[Directions]:
Read the material below and tally how many lines hold the word "from", giving the number and nothing else.

[Given information]:
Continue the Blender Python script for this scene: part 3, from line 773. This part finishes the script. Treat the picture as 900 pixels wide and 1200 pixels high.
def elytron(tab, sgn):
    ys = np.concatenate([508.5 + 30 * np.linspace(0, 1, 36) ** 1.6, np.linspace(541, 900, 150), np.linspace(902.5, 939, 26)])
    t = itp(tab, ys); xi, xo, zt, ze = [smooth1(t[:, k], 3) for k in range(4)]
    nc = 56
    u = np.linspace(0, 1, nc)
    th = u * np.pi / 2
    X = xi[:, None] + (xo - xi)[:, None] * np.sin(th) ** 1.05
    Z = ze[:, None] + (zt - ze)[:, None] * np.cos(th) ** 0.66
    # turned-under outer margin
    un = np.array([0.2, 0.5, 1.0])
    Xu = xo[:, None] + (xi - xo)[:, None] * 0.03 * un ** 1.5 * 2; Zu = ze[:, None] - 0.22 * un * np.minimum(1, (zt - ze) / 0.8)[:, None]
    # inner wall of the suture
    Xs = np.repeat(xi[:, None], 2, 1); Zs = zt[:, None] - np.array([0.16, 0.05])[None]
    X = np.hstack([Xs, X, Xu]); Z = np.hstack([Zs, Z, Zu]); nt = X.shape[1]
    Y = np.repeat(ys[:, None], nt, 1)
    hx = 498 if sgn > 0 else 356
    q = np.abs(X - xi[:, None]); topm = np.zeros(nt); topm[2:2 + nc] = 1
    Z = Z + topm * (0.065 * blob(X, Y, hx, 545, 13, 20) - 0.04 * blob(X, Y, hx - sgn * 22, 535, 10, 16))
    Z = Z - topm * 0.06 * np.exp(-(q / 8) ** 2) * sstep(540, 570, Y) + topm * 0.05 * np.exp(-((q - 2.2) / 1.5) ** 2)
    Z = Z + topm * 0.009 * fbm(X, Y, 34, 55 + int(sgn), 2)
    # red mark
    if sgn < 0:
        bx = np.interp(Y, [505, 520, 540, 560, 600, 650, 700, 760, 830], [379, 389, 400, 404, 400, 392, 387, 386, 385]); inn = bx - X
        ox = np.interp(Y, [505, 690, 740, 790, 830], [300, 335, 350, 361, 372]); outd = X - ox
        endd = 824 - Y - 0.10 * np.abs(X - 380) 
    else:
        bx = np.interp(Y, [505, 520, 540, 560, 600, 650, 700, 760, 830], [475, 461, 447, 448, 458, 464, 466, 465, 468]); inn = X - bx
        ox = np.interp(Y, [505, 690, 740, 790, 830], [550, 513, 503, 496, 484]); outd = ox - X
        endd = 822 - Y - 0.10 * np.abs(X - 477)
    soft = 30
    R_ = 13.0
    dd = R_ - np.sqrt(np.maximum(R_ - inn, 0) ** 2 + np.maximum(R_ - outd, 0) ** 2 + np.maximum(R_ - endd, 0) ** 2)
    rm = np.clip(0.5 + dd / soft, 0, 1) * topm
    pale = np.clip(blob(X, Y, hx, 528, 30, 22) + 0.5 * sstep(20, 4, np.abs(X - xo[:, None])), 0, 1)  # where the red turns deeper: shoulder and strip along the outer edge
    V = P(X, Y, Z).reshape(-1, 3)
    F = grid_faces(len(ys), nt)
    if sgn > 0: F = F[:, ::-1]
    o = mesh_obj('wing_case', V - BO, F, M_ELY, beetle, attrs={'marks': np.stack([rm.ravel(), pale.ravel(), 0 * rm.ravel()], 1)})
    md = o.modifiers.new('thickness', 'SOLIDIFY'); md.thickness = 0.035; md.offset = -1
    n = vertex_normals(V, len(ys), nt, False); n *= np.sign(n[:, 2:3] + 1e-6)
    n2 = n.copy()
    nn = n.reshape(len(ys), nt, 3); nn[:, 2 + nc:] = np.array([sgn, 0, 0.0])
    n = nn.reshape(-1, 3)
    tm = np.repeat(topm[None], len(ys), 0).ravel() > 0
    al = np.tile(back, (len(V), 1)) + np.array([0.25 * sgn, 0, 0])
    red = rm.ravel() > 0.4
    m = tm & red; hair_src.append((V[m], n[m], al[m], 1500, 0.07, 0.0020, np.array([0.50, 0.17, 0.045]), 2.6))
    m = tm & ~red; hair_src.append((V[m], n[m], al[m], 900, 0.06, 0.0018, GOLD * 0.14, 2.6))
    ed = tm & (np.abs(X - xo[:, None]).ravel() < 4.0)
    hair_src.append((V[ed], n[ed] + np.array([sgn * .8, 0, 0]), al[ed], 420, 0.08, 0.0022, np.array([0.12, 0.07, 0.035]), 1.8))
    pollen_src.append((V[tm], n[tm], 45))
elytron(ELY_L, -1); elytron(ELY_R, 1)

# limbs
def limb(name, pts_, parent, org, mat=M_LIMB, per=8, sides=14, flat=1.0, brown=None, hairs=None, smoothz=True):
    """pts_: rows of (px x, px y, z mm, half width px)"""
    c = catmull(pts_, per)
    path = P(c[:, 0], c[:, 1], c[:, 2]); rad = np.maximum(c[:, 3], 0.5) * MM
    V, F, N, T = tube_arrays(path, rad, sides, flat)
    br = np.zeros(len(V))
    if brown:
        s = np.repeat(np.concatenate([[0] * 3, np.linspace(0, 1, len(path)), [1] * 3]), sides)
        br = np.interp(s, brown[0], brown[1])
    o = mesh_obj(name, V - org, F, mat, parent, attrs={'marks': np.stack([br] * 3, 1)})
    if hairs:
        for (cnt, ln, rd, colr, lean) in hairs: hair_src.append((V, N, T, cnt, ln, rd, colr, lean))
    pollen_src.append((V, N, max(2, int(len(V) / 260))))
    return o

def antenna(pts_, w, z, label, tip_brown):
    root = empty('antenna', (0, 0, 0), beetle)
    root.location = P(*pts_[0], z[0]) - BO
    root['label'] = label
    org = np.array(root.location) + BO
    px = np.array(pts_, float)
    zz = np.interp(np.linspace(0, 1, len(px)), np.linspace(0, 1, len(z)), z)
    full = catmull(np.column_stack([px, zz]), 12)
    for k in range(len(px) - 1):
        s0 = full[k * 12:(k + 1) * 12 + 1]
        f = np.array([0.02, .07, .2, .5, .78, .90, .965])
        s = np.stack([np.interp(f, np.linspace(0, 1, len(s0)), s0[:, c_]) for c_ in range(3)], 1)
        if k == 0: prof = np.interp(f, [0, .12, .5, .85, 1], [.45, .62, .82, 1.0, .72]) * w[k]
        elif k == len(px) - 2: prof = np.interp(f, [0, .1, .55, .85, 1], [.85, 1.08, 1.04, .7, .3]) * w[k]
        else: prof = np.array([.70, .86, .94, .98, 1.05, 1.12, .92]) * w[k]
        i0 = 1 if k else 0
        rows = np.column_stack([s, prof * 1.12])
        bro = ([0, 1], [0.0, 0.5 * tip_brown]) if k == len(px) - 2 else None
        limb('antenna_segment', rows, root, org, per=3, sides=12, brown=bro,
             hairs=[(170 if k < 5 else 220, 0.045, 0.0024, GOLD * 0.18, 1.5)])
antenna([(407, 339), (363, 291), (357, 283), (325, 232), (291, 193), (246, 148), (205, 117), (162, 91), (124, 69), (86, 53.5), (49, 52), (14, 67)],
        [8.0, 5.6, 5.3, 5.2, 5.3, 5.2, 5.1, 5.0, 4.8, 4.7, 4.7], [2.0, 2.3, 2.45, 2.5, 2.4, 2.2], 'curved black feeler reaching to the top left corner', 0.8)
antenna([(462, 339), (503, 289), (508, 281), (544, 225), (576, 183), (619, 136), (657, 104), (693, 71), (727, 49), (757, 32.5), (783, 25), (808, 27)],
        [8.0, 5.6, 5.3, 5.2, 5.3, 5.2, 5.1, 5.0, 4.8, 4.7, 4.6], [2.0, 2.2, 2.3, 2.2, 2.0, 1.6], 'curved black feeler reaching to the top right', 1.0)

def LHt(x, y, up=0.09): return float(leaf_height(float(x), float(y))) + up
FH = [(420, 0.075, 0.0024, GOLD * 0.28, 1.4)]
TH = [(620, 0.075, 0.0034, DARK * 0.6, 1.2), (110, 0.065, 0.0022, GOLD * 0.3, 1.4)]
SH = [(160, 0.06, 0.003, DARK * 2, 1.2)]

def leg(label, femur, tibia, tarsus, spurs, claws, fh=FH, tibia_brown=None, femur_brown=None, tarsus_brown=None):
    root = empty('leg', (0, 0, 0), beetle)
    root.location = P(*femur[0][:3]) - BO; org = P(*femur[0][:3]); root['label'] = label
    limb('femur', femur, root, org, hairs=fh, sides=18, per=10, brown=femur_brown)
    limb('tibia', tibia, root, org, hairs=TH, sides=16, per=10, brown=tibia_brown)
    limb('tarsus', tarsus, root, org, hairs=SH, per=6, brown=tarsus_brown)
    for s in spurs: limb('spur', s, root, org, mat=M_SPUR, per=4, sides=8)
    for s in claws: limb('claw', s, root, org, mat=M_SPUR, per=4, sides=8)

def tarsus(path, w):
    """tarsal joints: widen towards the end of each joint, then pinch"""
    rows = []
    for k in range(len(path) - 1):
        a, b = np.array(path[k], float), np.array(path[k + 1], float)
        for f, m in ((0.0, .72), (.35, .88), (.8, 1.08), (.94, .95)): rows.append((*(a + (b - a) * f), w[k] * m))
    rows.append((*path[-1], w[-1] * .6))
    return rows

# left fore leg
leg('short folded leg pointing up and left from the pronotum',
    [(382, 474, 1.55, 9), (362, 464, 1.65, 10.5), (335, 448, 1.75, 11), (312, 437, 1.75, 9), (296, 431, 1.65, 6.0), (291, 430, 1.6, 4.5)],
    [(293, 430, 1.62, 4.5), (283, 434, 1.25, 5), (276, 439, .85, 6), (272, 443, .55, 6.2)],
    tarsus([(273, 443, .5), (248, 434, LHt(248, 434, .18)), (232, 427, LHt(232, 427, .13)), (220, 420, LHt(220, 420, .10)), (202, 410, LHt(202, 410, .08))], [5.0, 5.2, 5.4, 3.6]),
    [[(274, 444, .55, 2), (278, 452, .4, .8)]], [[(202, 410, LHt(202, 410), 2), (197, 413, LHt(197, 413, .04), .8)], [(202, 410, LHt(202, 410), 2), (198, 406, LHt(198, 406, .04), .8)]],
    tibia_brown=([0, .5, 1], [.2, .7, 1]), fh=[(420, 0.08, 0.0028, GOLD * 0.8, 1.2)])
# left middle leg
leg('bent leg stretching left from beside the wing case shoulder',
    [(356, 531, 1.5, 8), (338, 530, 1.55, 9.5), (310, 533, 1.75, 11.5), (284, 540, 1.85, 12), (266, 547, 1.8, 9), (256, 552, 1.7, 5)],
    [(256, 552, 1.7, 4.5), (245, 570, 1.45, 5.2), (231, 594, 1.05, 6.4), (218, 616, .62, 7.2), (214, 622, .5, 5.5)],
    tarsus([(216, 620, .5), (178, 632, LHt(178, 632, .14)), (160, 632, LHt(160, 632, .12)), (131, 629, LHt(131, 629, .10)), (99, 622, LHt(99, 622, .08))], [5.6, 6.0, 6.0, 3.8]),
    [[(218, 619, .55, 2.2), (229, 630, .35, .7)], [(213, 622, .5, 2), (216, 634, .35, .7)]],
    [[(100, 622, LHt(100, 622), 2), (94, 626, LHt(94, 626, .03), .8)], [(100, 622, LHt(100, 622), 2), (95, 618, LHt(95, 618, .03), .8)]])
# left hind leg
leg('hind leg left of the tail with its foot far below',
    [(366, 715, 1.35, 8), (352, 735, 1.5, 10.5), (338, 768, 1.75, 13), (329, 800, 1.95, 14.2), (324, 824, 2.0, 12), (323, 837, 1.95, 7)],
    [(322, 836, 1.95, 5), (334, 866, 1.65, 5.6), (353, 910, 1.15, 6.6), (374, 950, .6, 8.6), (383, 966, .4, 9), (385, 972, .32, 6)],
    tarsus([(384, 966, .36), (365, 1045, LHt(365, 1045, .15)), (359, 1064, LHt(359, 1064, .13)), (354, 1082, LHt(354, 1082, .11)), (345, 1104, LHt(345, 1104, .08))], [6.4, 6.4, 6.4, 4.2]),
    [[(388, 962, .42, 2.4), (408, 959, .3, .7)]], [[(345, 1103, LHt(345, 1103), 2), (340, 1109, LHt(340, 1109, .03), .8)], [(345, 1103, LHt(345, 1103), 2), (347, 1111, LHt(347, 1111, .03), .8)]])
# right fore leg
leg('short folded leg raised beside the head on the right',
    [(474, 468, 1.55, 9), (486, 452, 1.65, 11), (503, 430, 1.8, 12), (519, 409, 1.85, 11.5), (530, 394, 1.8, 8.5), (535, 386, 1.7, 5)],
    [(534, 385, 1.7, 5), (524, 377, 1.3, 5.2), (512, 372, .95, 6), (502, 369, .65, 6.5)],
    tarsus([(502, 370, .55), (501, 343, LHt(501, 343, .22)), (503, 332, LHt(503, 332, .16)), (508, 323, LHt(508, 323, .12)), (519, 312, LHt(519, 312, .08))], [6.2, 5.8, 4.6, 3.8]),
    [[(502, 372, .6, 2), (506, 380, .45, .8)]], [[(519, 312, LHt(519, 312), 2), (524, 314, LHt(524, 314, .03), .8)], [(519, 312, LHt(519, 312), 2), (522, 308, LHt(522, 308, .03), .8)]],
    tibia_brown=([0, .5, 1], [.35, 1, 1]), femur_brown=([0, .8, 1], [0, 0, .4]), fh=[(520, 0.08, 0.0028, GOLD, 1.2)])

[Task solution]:
3